The forging process, one of the oldest methods of metalworking, is often still the best suited for many part applications. Due to upgraded computer controlled production equipment, new raw material grades, and tooling advancements, the forging industry has grown to meet modern needs.
There are several forging processes available, including impression or closed-die, cold forming, open-die, and seamless rolled rings. This column will detail specifically the benefits of open-die and seamless rolled ring forgings.
Forging is the process of forming and shaping metals through the use of localized compressive forces. Open-die and seamless rolled ring forgings are worked above their recrystallization temperature and are gradually shaped into the desired configuration through the skillful hammering, pressing, or rolling of the workpiece.
Since both ferrous and nonferrous metals can be forged and raw material mills allow for the development of custom-melt materials, the options for grades as well as physical and mechanical properties are endless. To give an idea of options available, the following list shows the wide spectrum of materials options that can be forged:
•Carbon and alloy steel
•Tool steel
•Stainless steel
•Copper alloys
•Aluminum alloys
•Nickel alloys
•Titanium alloys
•Magnesium alloys
•Beryllium alloys
•Zirconium alloys
•Refractory alloys
•Custom grades
While the material options are impressive, the unique advantages of open-die and rolled ring forging methods is really what sets this type of metalworking process apart from others. The open-die and rolled ring forging process takes the unique advantage of elevated-temperature plasticity of metals to deliver significant economic, manufacturing, and part quality advantages when compared to alternative metalworking processes. The biggest three integrity advantages of the open-die and rolled ring forging methods are directional strength, structural strength, and fracture resistance.
By mechanically deforming the metal above their recrystallization temperature and under specifically controlled conditions, the forging process produces predictable and desirable grain flow characteristics and grain refinement, which results in improved mechanical properties and metallurgical soundness. These qualities translate into superior metallurgical and mechanical capabilities by delivering increased directional strength in the final part as required.

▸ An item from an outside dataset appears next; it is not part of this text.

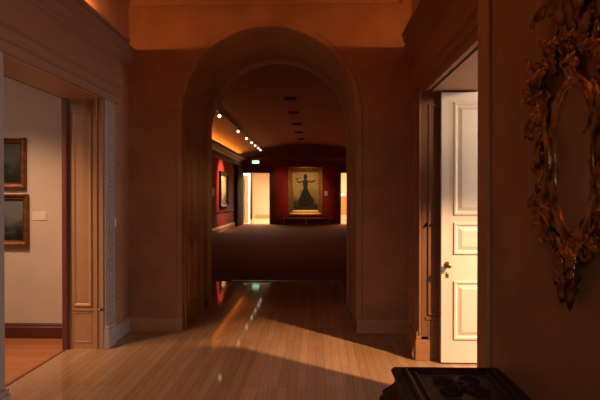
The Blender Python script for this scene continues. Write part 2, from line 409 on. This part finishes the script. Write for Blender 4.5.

Forging provides structural integrity that is unmatched by other metalworking processes. By consolidating the ingot center, forging eliminates internal voids and porosity. The process also breaks up and eliminates the dendritic structure that is inherent in the original cast ingot. Predictable structural integrity reduces the need for part inspection requirements, simplifies heat treating and machining, and ensures optimum part performance under field service conditions.
Parts can also be forged to meet many challenging fracture test requirements. Fracture testing includes the common Charpy impact test and also fracture toughness, drop-weight, and dynamic tear tests. Targeted orientation of grain flow assures maximum fracture and fatigue resistance in critical locations. The high-strength properties of the forging process can be used to reduce sectional thickness and overall weight without compromising final part integrity.
*References used: Forging Industry Association trade publications.